Other highlights included an entire room of Tiwi painting, uniting three art centres on the Tiwi Islands (Manupi, Jilamara and Ngaruwanajirri) and composed of 145 works by 65 artists. The joy in this space is cacophonous, floor to ceiling works on paper announcing in no uncertain terms WE ARE HERE! Time spent with this symphony of designs reveals so many unique voices, it really was musical.
I also loved the quiet and reflective ceramics adjoining the Tiwi paintings. It’s a dark space with black walls and spotlights on beautiful organic shapes. Kaurna/Boandik/Ngarrindjeri artist Christina Gollan’s vessels feature lifelike birds or larger than life seeds and fruits. Is there a more joyous creature than a fairy wren? Gollan has carved them onto the surface of vases, combining texture and a lightness that is quite arresting in the sombre space.
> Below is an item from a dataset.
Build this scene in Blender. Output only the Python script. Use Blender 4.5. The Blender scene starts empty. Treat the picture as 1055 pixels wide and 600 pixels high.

Exuberance is also present in Kaylene Whiskey’s video work and painted sign. A Yankunytjatjara artist who works at Iwantja Arts—an Aboriginal-owned art centre situated at Indulkana on the Aṉangu Pitjantjatjara Yankunytjatjara (APY) Lands (roughly 1,200km northwest of Adelaide)—Whiskey’s world is populated by pop-culture icons in a style similar to a comic strip. Dolly Parton, Black Wonder Woman and Cher are incorporated into desert life and the Seven Sisters story, an important creation story for Aboriginal women across the continent. Her paintings are transformed into videos, snippets are on available on vimeo, and often present a diverse crowd gathering for a party.
My emphasising joy over trauma is not intended to minimise how we got here. So much of the work presented in Tarnanthi shows us a way forward without forgetting or ignoring the history of dispossession that has made Australia what it is. On 26 January it is fitting to listen to the voices of artists and by looking slowly at their work I have observed a message of joy in spite of history. It says we have found our truth and it is bright, both regardless and because of the past.
Tarnanthi is on display until 30 January, and can also be viewed online here. It’s well worth the three-dimensional navigation which also includes the extensive and thoughtfully presented permanent collection. Possibly the best presentation of a permanent collection that I have had the pleasure of viewing in a while.
Also online is a Welcome from Kaurna Elder Mickey O’Brien, whose words—by way of conclusion—summarise how looking at art is about more than what we see.
When our people share culture, we believe you receive culture, and through the works of art you support this ongoing connection… When we walk, when we sit, and listen to the land, we connect and it connects with us, and therefore we have the responsibility to look after it.